I just finished my first Camp Widow and I’m on my way back to Arizona to see our oldest son get married. As soon as Camp finished, I hopped in PinkMagic and headed north to the Panhandle and turned west. All of which is to say…I haven’t even begun to filter through the experience of meeting so many beautiful people, men and women who are traveling this widowed road.
There is too much to write about, too many impressions, too much emotion, too much of pretty much everything and I need to focus on driving, so I am.
There is too much to write about, too many impressions, too much emotion, too much of pretty much everything and I need to focus on driving, so I am.

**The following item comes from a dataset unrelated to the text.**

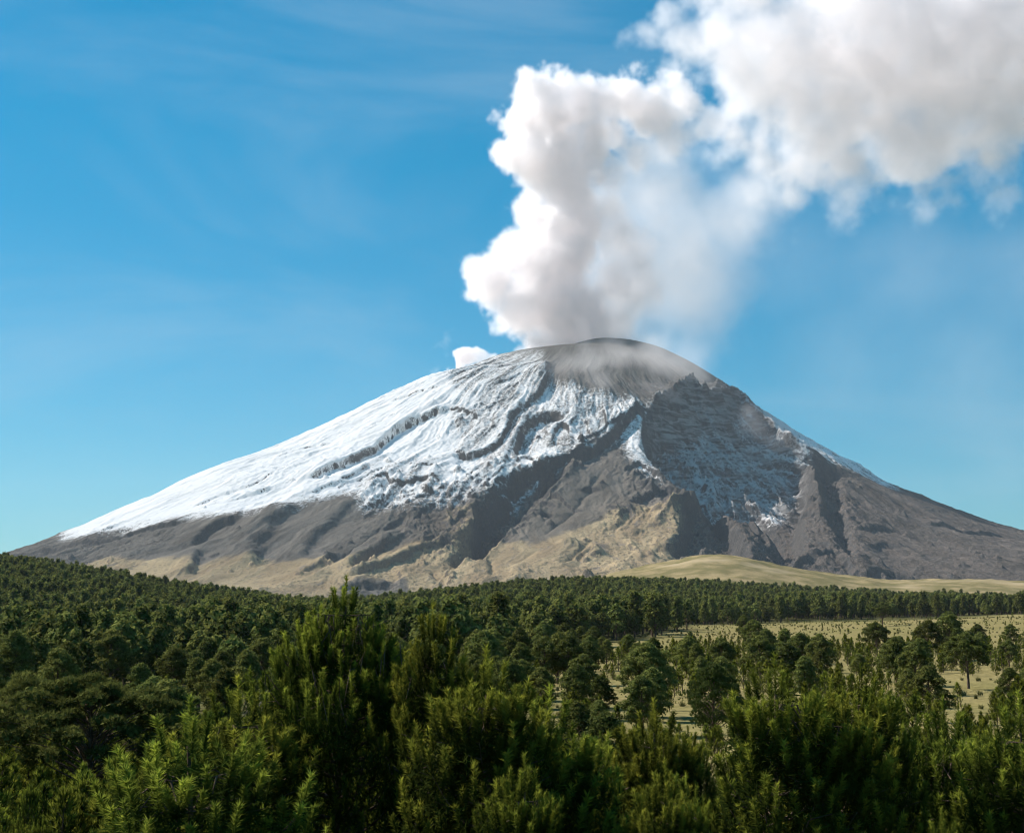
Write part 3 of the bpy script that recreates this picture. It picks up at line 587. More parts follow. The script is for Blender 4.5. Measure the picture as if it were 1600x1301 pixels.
def candle_pine(seed, H=6.0, R=1.25, low=0.12, gap=0.34, per=5, side=4, nn=185, mat=None, up=1.5, W=0.0125, top_leaders=5, NL=0.084, ex=0.62, cap=9.0, cone=0.5, topgap=0.62):
    """young pine whose branches end in upright bottle-brush shoots"""
    rng = np.random.default_rng(seed); segs = []; st, sd, sl = [], [], []
    lean = rng.normal(size=2) * 0.12; zt = lambda z: np.array([lean[0] * (z / H) ** 2, lean[1] * (z / H) ** 2, z])
    zs = np.linspace(0, H - 0.35, 8); r0 = 0.011 * H + 0.012
    segs.append((np.array([zt(z) for z in zs]) - np.array([0, 0, 0.3]) * (zs < 0.01)[:, None], r0 * (1 - 0.85 * zs / H)))
    z = H * low
    while z < H - 0.45:
        q = z / H; Rz = min(R * 1.15 * (1 - q) ** ex, cap) * (0.55 + 0.45 * min(1, q / 0.3)); a0 = rng.random() * 6.28
        for k in range(per):
            a = a0 + k * 6.283 / per + rng.normal() * 0.22; L_ = Rz * rng.uniform(0.62, 1.15); rise = min(L_ * rng.uniform(0.45, 0.85) + 0.1, (H - 0.45 - z) * rng.uniform(0.35, 0.62))
            A_ = zt(z); t = np.linspace(0, 1, 5); out_ = np.array([cos(a), sin(a), 0])
            P = A_ + out_ * (L_ * t ** 0.9)[:, None] + np.array([0, 0, 1.0]) * (rise * t ** 1.9)[:, None]
            segs.append((P, r0 * (0.42 - 0.34 * t) * (1.25 - q)))
            ns = max(2, int(side * (0.55 + L_ / R)))
            for j in range(ns):
                tt = 0.3 + 0.7 * (j + 1) / ns; p = A_ + out_ * L_ * tt ** 0.9 + np.array([0, 0, rise * tt ** 1.9])
                sa = a + (-1) ** j * rng.uniform(0.5, 1.2) * (tt < 0.97); off = np.array([cos(sa), sin(sa), 0.35]) * rng.uniform(0.06, 0.26) * (tt < 0.97)
                e = p + off; e[2] = min(e[2], H - topgap - cone * math.hypot(e[0], e[1]))
                if tt < 0.97: segs.append((np.array([p, (p + e) / 2, e]), np.array([0.010, 0.008, 0.006])))
                st.append(e); sd.append(unit(np.array([cos(sa) * 0.4, sin(sa) * 0.4, up]) + rng.normal(size=3) * 0.11)); sl.append(rng.uniform(0.24, 0.46) * (0.8 + 0.4 * q))
        z += gap * rng.uniform(0.8, 1.2) * (1.1 - 0.35 * q)
    for k in range(top_leaders):
        a = k * 6.283 / max(1, top_leaders - 1); rr_ = 0.0 if k == 0 else rng.uniform(0.10, 0.2)
        st.append(zt(H - 0.42) + np.array([cos(a) * rr_, sin(a) * rr_, 0])); sd.append(unit(np.array([cos(a) * rr_, sin(a) * rr_, 1.0]))); sl.append(0.55 if k == 0 else 0.36)
    st, sd, sl = np.array(st), np.array(sd), np.array(sl); N = len(st)
    s = rng.random((N, nn)); C = st[:, None] + sd[:, None] * (s * sl[:, None])[..., None]
    rad = unit(np.cross(np.repeat(sd, nn, 0), rng.normal(size=(N * nn, 3)))); ax = np.repeat(sd, nn, 0); s1 = s.reshape(-1, 1)
    D_ = unit(ax * (0.85 + 0.3 * s1 ** 8) + rad * 0.85)
    vig = np.clip(rng.normal(0.70, 0.35, (N, 1)), 0.05, 1.3)
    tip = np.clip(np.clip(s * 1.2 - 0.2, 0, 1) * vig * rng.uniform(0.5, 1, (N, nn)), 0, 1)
    f = blades(C.reshape(-1, 3), D_, 1, NL, W, 0.30, rng, tipv=tip.reshape(-1))
    # older dark needles along the twigs below each shoot, filling the crown
    oc = st[:, None] - sd[:, None] * rng.uniform(0.0, 0.32, (N, 30, 1)) - np.array([0, 0, 1.0]) * rng.uniform(0, 0.12, (N, 30, 1)) + rng.normal(size=(N, 30, 3)) * 0.07
    od = unit(rng.normal(size=(N, 30, 3)) + np.array([0, 0, 0.7]))
    f_old = blades(oc.reshape(-1, 3), od.reshape(-1, 3), 2, NL * 1.45, W * 1.5, 0.4, rng)
    tv, tf = tubes(segs, 4)
    return mesh_from('trunk', tv, tf, MB), fol_mesh('crown', [f, f_old], mat or MY)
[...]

No, it didn’t take away my grief and that wasn’t my expectation. Perhaps the greatest thing I brought away from it was, quite simply, that I did it at all. I drove from Arizona to Florida and it was so that I could be a part of it but do you know what was the biggest draw for me? The flash-mob dance. And not the overall dance but specifically the part in the dance where the dancers are required to open their arms to the side. Yes, it was that specific for me when I watched the youtube video. I saw that one particular movement and my heart clicked in recognition and I knew that I had to be in that flash-mob so that I too could open my arms out to my side.
Because, you see, (and I know you get it), as much as I write about my grief, as open as I am with it, and as open as my heart is to this new life I must create without my dearest heart next to me…I cringe at opening my arms wide. Opening them like that required a willingness to be completely vulnerable. It meant raising my eyes to the heavens, leaving me exposed. It meant not only opening my arms but swirling to the side and back again. Yep, that is what that one little movement in that one short dance meant to me and I knew I had to do it.
And I did. And you’ll be able to see all of us who did it when the video is released and I’m waiting to see what it looks like because I already know what it felt like. It felt exactly like I thought it would and there was so much grief at the same time as there was so much comfort in dancing it surrounded by so many others who know this new world. I know that all of us who danced last Saturday danced not only for ourselves and our loved one, but for all of you who couldn’t be there.
I cried afterwards, no surprise. I cried and felt this surge of pride in myself that my grief and the love I had, and have, for my husband, got me in the car and helped me drive thousands of miles to join this exemplary group of men and women at Camp Widow.
That’s all I have for right now. It’s a long road back to Arizona and I need to get there and have our kids around me and have some time to feel this all through. So I’ll leave you with this; all of you who were there, all of you who take the time to read what I write here, all of you who follow my personal blog and keep me company on my Odyssey of Love….you bless me every step of the way, every mile that I drive. You are part of my story forever more.